= WRITTEN INSTRUCTION =
Repeat the material verbatim and drop the pictures.

# START OF DATASET EXTRACT

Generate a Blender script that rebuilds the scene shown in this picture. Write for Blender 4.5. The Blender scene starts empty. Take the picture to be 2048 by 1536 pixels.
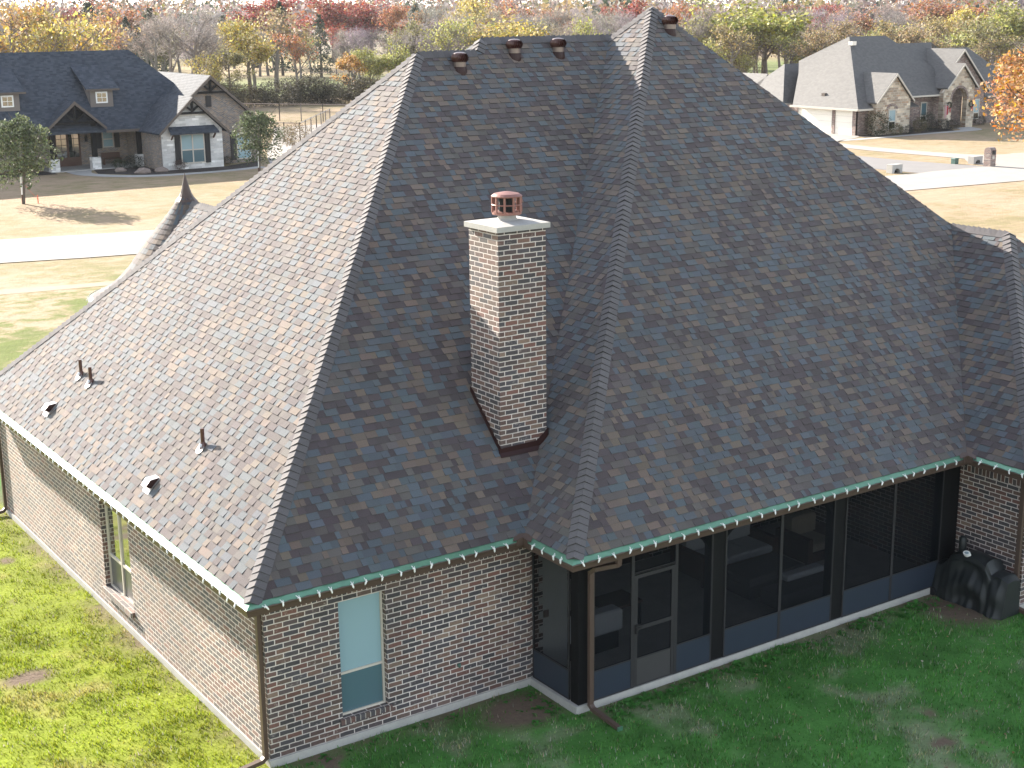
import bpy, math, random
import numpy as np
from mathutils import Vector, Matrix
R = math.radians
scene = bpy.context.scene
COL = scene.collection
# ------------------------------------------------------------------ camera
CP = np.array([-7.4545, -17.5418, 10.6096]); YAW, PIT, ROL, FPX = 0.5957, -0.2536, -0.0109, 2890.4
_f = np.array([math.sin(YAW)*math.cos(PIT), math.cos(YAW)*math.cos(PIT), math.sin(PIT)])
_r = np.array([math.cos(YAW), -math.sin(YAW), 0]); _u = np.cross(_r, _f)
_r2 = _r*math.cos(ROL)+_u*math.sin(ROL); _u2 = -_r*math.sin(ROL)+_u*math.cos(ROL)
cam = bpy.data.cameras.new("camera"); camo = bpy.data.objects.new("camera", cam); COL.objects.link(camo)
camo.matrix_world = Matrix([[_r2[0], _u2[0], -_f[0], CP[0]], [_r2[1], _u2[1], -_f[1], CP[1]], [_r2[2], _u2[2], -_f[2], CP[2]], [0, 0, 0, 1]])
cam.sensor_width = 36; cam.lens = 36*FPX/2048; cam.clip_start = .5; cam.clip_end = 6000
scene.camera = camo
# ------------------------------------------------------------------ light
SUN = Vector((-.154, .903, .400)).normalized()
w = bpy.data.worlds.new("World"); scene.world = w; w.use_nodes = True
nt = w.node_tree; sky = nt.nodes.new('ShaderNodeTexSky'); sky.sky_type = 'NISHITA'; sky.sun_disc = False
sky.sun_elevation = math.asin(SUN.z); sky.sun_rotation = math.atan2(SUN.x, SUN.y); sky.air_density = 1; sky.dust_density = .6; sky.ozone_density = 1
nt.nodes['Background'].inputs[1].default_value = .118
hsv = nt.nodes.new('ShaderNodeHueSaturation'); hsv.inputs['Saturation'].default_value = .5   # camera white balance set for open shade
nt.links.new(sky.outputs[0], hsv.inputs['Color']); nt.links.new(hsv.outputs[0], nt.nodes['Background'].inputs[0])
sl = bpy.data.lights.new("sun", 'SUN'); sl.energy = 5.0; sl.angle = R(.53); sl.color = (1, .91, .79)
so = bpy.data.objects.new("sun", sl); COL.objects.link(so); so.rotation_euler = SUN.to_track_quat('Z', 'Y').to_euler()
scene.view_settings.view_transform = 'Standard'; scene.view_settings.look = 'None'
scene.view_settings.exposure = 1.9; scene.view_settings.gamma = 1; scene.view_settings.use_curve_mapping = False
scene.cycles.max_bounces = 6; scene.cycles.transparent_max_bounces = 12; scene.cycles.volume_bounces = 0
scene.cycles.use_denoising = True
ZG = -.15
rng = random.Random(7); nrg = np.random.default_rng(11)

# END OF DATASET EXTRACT

= SOLVED PROBLEM =
Generate a Blender script that rebuilds the scene shown in this picture. Write for Blender 4.5. The Blender scene starts empty. Take the picture to be 2048 by 1536 pixels.
import bpy, math, random
import numpy as np
from mathutils import Vector, Matrix
R = math.radians
scene = bpy.context.scene
COL = scene.collection
# ------------------------------------------------------------------ camera
CP = np.array([-7.4545, -17.5418, 10.6096]); YAW, PIT, ROL, FPX = 0.5957, -0.2536, -0.0109, 2890.4
_f = np.array([math.sin(YAW)*math.cos(PIT), math.cos(YAW)*math.cos(PIT), math.sin(PIT)])
_r = np.array([math.cos(YAW), -math.sin(YAW), 0]); _u = np.cross(_r, _f)
_r2 = _r*math.cos(ROL)+_u*math.sin(ROL); _u2 = -_r*math.sin(ROL)+_u*math.cos(ROL)
cam = bpy.data.cameras.new("camera"); camo = bpy.data.objects.new("camera", cam); COL.objects.link(camo)
camo.matrix_world = Matrix([[_r2[0], _u2[0], -_f[0], CP[0]], [_r2[1], _u2[1], -_f[1], CP[1]], [_r2[2], _u2[2], -_f[2], CP[2]], [0, 0, 0, 1]])
cam.sensor_width = 36; cam.lens = 36*FPX/2048; cam.clip_start = .5; cam.clip_end = 6000
scene.camera = camo
# ------------------------------------------------------------------ light
SUN = Vector((-.154, .903, .400)).normalized()
w = bpy.data.worlds.new("World"); scene.world = w; w.use_nodes = True
nt = w.node_tree; sky = nt.nodes.new('ShaderNodeTexSky'); sky.sky_type = 'NISHITA'; sky.sun_disc = False
sky.sun_elevation = math.asin(SUN.z); sky.sun_rotation = math.atan2(SUN.x, SUN.y); sky.air_density = 1; sky.dust_density = .6; sky.ozone_density = 1
nt.nodes['Background'].inputs[1].default_value = .118
hsv = nt.nodes.new('ShaderNodeHueSaturation'); hsv.inputs['Saturation'].default_value = .5   # camera white balance set for open shade
nt.links.new(sky.outputs[0], hsv.inputs['Color']); nt.links.new(hsv.outputs[0], nt.nodes['Background'].inputs[0])
sl = bpy.data.lights.new("sun", 'SUN'); sl.energy = 5.0; sl.angle = R(.53); sl.color = (1, .91, .79)
so = bpy.data.objects.new("sun", sl); COL.objects.link(so); so.rotation_euler = SUN.to_track_quat('Z', 'Y').to_euler()
scene.view_settings.view_transform = 'Standard'; scene.view_settings.look = 'None'
scene.view_settings.exposure = 1.9; scene.view_settings.gamma = 1; scene.view_settings.use_curve_mapping = False
scene.cycles.max_bounces = 6; scene.cycles.transparent_max_bounces = 12; scene.cycles.volume_bounces = 0
scene.cycles.use_denoising = True
ZG = -.15
rng = random.Random(7); nrg = np.random.default_rng(11)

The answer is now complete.